It happened today - November 27, 2015
On November 27, 1954, a ghost was released from prison. His name was Alger Hiss and he wasn’t technically dead. Indeed, he lived until 1996 and never ceased to protest his innocence. It’s terribly sad.
Not because he was innocent, a victim of the “Red Scare”. On the contrary, he was guilty, a fact established in Congressional testimony and in court at the time and confirmed by Soviet archives and serious researchers since. It is detailed in Whittaker Chambers’ book Witness and it cannot be evaded.
A child of privilege, a radical betrayer of the system that had given him so much, Hiss was not merely a communist but a Soviet agent. And when exposed he could not face the truth about himself.
In a deeper sense he had never been able to do so. He knew he was a Communist and must have suspected that his activities on behalf of his comrades amounted to spying.
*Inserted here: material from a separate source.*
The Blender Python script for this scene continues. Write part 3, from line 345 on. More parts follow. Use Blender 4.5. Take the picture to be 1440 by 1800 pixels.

But he convinced himself it was all in such a good cause that somehow it wasn’t real and neither were the horrors of the Stalinist regime whose crimes he abetted.
The most compelling, almost heartbreaking comment on Hiss came from Chambers himself, who said at the time the “saddest single factor about the Hiss case is that nobody can change the facts as they are known…They are there forever. That is the inherent tragedy of this case.” And he meant it.
In testifying about Communist penetration of the U.S. government during what liberals sneeringly dismiss as the “Red Scare”, Chambers even perjured himself to avoid incriminating former comrades he felt were no longer an active threat, on the grounds that he had wandered so long in the darkness himself that he would do nothing to keep others from finding their way back to the light. The darkness he referred to was primarily internal, in his own case and theirs. And ironically, at one point he perjured himself to shelter Hiss, before Hiss’s own actions and the nature of the crisis forced him to come clean.
Chambers was always deeply sorry about what he had to do to Hiss. Sorrier, indeed, than Hiss himself ever was. Hiss could not bring himself to repent his own deeds; Chambers deeply repented having to expose them.
So it was that Chambers, who died in 1961 aged just 60, was a man during the comparatively few years left to him after the Hiss case, and Hiss was a ghost for decades, squandering the long years before his formal death at age 92.